Friday, April 19, AD 2024 9:06pm

Reconstruction

Good video featuring noted Civil War historian Allen Guelzo on Reconstruction.  Once Lincoln was assassinated Reconstruction was probably doomed.  He wanted to extend civil liberties to the newly freed blacks and bring the states of the old Confederacy back into the Union.  That these goals were in conflict with each other did not escape his keen intellect.  To accomplish both would require all his skill and wiliness as a master politician.  The odds were against him.  After his death his successors were the Radical Republicans in Congress who had little love of treating the South as anything other than a collection of conquered provinces, and were keen on civil rights for blacks, and Democrat Andrew Johnson, who wanted to get the Southern states back into the Union as swiftly as possible, and who had little interest in civil rights for blacks.  Open warfare soon broke out over the divided legacy of Lincoln, with Johnson coming one vote shy of being removed from office.
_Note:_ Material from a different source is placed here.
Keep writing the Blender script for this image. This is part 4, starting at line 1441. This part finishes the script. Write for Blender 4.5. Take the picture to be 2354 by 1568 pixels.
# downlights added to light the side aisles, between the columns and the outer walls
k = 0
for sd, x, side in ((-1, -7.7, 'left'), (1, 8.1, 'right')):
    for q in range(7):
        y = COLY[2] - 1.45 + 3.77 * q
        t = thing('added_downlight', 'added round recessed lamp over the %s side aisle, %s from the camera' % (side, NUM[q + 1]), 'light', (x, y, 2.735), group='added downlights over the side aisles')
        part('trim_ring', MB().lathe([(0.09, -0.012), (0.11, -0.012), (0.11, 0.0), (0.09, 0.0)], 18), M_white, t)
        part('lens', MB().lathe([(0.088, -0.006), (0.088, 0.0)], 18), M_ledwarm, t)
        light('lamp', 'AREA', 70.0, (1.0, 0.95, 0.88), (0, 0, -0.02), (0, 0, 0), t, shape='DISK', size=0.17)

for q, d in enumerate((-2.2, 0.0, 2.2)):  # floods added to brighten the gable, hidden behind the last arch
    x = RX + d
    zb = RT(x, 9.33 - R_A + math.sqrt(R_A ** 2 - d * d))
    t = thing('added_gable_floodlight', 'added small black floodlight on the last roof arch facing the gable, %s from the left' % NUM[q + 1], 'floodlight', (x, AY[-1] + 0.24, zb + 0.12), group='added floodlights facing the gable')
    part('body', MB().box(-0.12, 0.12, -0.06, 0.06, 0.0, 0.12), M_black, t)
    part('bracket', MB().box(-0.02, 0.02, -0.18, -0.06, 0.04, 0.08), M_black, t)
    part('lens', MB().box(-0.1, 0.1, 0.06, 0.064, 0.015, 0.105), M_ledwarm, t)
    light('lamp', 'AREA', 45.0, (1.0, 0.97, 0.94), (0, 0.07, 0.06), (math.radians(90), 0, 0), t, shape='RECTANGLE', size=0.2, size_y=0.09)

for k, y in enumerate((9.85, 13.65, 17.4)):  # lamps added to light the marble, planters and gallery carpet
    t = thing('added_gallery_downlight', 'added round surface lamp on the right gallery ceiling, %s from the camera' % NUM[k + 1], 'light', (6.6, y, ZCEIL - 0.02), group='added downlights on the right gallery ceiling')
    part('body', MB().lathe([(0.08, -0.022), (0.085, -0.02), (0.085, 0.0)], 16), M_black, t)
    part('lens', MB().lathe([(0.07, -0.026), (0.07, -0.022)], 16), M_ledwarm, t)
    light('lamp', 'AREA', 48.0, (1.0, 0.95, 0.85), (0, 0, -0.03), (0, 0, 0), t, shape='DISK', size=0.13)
Grant tried to carry out Lincoln’s wishes once he became President, and he fought a largely successful campaign against the Ku Klux Klan, but he realized that the North was tiring of all this while most white Southerners were completely opposed to anything resembling political equality for blacks, although this varied from state to state, with some states being better for blacks than others.

With the contested election of 1876, Rutherford B. Hayes attained the necessary electoral votes to become President by agreeing to remove Federal troops from Louisiana and South Carolina in the Compromise of 1877, bringing Reconstruction to an end. Effective protection for civil rights for blacks would not come until the country was observing the centennial of the Civil War.